The third wound is concupiscence, which is the disordered desire to fulfill our immediate sensual needs. Notice that the third wound is the “disordered desire,” rather than our “immediate sensual needs.” Most people need sleep, food, drink, and warmth in the winter, clothing, sexual love, and physical exercise all in differing degrees for different people. Some need sexual love and physical exercise while others live perfectly happy and full lives without them. But it is important to realize that sensual needs are not sinful. God has made human beings this way and the fact of the matter is that Adam and Eve had sensual needs before and after the fall. The difference they experienced after the fall was that concupiscence, once a mere need, became their soul’s driving force.
And finally, the fourth wound is weakness, the failure of our will to muster a personal offense against evil. The first two wounds touch upon what used to be called the spiritual faculties: the intelligence and the will.
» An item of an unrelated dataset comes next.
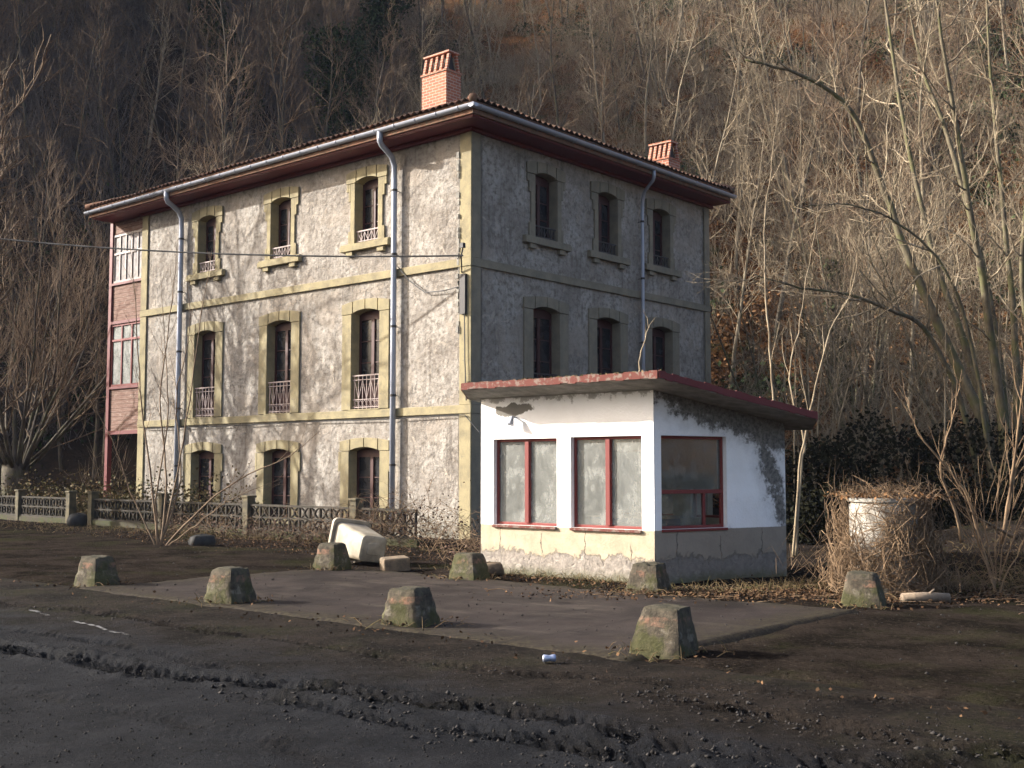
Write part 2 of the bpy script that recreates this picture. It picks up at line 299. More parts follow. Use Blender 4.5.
M = dict(
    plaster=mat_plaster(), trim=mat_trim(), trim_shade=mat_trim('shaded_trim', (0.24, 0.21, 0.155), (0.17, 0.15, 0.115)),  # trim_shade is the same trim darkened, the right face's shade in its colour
    red=mat_paint('oxblood_paint', (0.13, 0.018, 0.018), (0.17, 0.08, 0.06), 0.68),
    kred=mat_paint('red_window_paint', (0.18, 0.028, 0.024), (0.28, 0.14, 0.10), 0.62),
    fascia=mat_paint('flaking_red_paint', (0.14, 0.045, 0.035), (0.22, 0.18, 0.15), 0.50, 0.95),
    wood=mat_paint('dark_red_wood', (0.055, 0.016, 0.014), (0.11, 0.065, 0.05), 0.66),
    zinc=mat_paint('painted_zinc', (0.37, 0.395, 0.46), (0.24, 0.22, 0.21), 0.68, 0.45, 0.3),
    iron=mat_paint('pale_iron', (0.34, 0.27, 0.25), (0.17, 0.09, 0.07), 0.6, 0.6),
    darkiron=mat_paint('rusty_iron', (0.05, 0.045, 0.045), (0.1, 0.06, 0.04), 0.62, 0.6),
    glass=mat_glass_dark(), dirty=mat_glass_dirty('dusty_glass', 0.22, 0.48), murky=mat_glass_dirty('murky_glass', 0.35, 0.7), clear=mat_glass_dirty('thin_dust_glass', 0.03, 0.22),
    brick=mat_brick(), boards=mat_boards(), tiles=mat_tiles(),
    white_wood=mat_paint('white_wood', (0.34, 0.29, 0.27), (0.22, 0.14, 0.11), 0.55),
    kwall=mat_kiosk('white_kiosk_wall', False), kstain=mat_kiosk('stained_kiosk_wall', True),
    conc=simple('grey_concrete', (0.30, 0.285, 0.25), (0.18, 0.17, 0.15), 5, 0.9, 0.5, 0.02),
    fence=simple('fence_concrete', (0.055, 0.045, 0.034), (0.026, 0.024, 0.018), 4, 0.9, 0.5, 0.015),
    mossy=simple('mossy_wall', (0.05, 0.055, 0.018), (0.055, 0.045, 0.033), 3, 0.95, 0.6, 0.03),
    post=simple('post_concrete', (0.125, 0.105, 0.062), (0.06, 0.053, 0.037), 5, 0.9, 0.5, 0.02),
    bollard=mat_bollard(), ground=mat_ground(), road=mat_road(), apron=mat_apron(),
    binp=simple('dirty_white_plastic', (0.36, 0.32, 0.25), (0.20, 0.17, 0.125), 3.5, 0.55, 0.15, 0.01),
    tank=simple('chalky_white_tank', (0.5, 0.475, 0.42), (0.24, 0.21, 0.17), 5, 0.8, 0.5, 0.02),
    rubber=simple('black_rubber', (0.02, 0.02, 0.02), (0.04, 0.038, 0.035), 6, 0.8),
    rock=simple('rough_stone', (0.20, 0.15, 0.10), (0.10, 0.08, 0.06), 6, 0.9, 0.8, 0.03),
    log=simple('dead_wood', (0.26, 0.20, 0.14), (0.15, 0.11, 0.08), 6, 0.9, 0.6, 0.02),
    can=simple('crushed_can', (0.55, 0.58, 0.66), (0.20, 0.26, 0.45), 9, 0.35, 0.3, 0.01, 20, 0.5, 0.5),
    bark=mat_bark('grey_bark', (0.11, 0.092, 0.072), (0.052, 0.043, 0.035), 0.35),
    bark_pale=mat_bark('pale_bark', (0.30, 0.25, 0.175), (0.15, 0.12, 0.085), 0.25),
    bark_moss=mat_bark('mossy_bark', (0.16, 0.135, 0.09), (0.08, 0.065, 0.045), 0.6),
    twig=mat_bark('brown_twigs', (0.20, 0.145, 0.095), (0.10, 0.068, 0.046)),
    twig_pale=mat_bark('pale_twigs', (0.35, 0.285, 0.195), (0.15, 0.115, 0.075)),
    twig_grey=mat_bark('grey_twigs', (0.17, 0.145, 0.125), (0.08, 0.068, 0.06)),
    blind=simple('grubby_blind', (0.13, 0.115, 0.10), (0.09, 0.08, 0.07), 2.5, 0.8),
    curtain=simple('faded_curtain', (0.38, 0.36, 0.35), (0.22, 0.20, 0.195), 5, 0.9),
    vine=mat_bark('dry_vines', (0.24, 0.165, 0.10), (0.10, 0.066, 0.042)),
    leafbrown=mat_leaf('dead_leaves', [(0.035, 0.02, 0.012), (0.27, 0.15, 0.07), (0.13, 0.06, 0.026)], 0.7),
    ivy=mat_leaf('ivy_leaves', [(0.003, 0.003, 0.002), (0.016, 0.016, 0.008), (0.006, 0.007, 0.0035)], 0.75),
    evergreen=mat_leaf('evergreen_leaves', [(0.010, 0.018, 0.008), (0.045, 0.062, 0.024), (0.020, 0.032, 0.013)], 0.7),
    hedge=mat_leaf('garden_shrub_leaves', [(0.04, 0.05, 0.018), (0.15, 0.10, 0.05), (0.08, 0.075, 0.03)], 0.6),
    bramble=mat_leaf('bramble_leaves', [(0.03, 0.014, 0.012), (0.15, 0.10, 0.075), (0.05, 0.027, 0.022)], 0.7),
    litter=mat_leaf('matted_litter', [(0.02, 0.013, 0.009), (0.13, 0.078, 0.042), (0.05, 0.028, 0.017)], 0.8),
    grass=mat_leaf('dry_grass', [(0.07, 0.05, 0.028), (0.19, 0.135, 0.075), (0.05, 0.055, 0.018)], 0.8),
    gravel=mat_leaf('gravel_stones', [(0.007, 0.0065, 0.0065), (0.045, 0.042, 0.04), (0.013, 0.0115, 0.0105)], 0.7),
    line=None, black=simple('black_cable', (0.02, 0.02, 0.022), (0.03, 0.03, 0.03), 6, 0.6),
    inner=simple('grubby_plaster', (0.42, 0.40, 0.36), (0.30, 0.28, 0.25), 3, 0.9),
    blue=simple('faded_blue_board', (0.10, 0.17, 0.26), (0.07, 0.11, 0.17), 3, 0.6),
)
def mat_line():
    q = NB('worn_white_paint'); q.fin(q.mix(q.noise(9, 5), (0.10, 0.10, 0.10), (0.17, 0.17, 0.165)), 0.7)
    tr = q.n('ShaderNodeBsdfTransparent'); ms = q.n('ShaderNodeMixShader')
    q.set(ms.inputs[0], q.ramp(q.math('ADD', q.noise(3.5, 8, 0.75), q.math('MULTIPLY', q.noise(0.8, 2), 0.5)), 0.68, 0.86))
    q.set(ms.inputs[1], tr.outputs[0]); q.set(ms.inputs[2], q.p.outputs[0]); q.t.links.new(ms.outputs[0], q.out.inputs[0]); return q.m
M['line'] = mat_line()

# ------------------------------------------------------------------ object helpers
def link(o, parent=None, loc=None, rot=None):
    COL.objects.link(o)
    if parent is not None: o.parent = parent
    if loc is not None: o.location = loc
    if rot is not None: o.rotation_euler = (0, 0, rot) if not hasattr(rot, '__len__') else rot
    return o
def tag(o, label, cat, group=None, kind=None):
    o['label'] = label; o['category'] = cat
    if group: o['group'] = group
    if kind: o['kind'] = kind
    return o
def thing(name, label, cat, loc=(0, 0, 0), rot=0, group=None):
    o = bpy.data.objects.new(name, None); o.empty_display_size = 0.2; link(o, None, loc, rot)
    return tag(o, label, cat, group)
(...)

The last two, concupiscence and weakness, touch upon our passions. Life is hard and the good is hard to attain. It requires a lot of energy to lay hold of it. We need strength, but the wound of weakness deprives us of the very virtue we need. We are lazy and we don’t want to make too many efforts. We want to get everything the easy way and this is a hallmark of original sin: “I want what I want when I want it.”
The upshot is that these wounds are lethal. Man is powerless to redeem himself from this condition of original sin. Try as he may over and over again to reform himself, he will fail, because reformation is not what he needs. Sin breeds more sin and more disorder and we end up, as the BCP puts it, “tied and bound with the chain of our sins” (BCP p.63). But even in this condition human nature itself is not essentially corrupt. It is wounded by suffering the loss of the supernatural gift of the Holy Spirit, who reanimated and unified Adam’s powers and faculties in a free and godly harmony. Instead of the love of God, which is true reason, ruling from the center of our being and uniting our faculties around that one great love, we now have “self,” and thus, concupiscence at the center. This marred and insufficient “self” will be led on to destruction by concupiscence.
When we say that man is “good” we do not mean “good” in the sense that he is whole and in a state of salvation. It is not the case that he is capable of saving himself, nor is he capable of loving God by his natural virtues. Though our human virtues are real, and we may even feel a sense of being haunted by them, the fall has left us incapable of singularly willing the good apart from the grace of God. Human nature is still human nature. Human beings have not become the worse they can become, nor have they become non-human. Rather, after the fall, disordered human nature, lacking the good, is incapable of truly knowing and firmly willing, much less finally achieving, the good apart from the grace of God.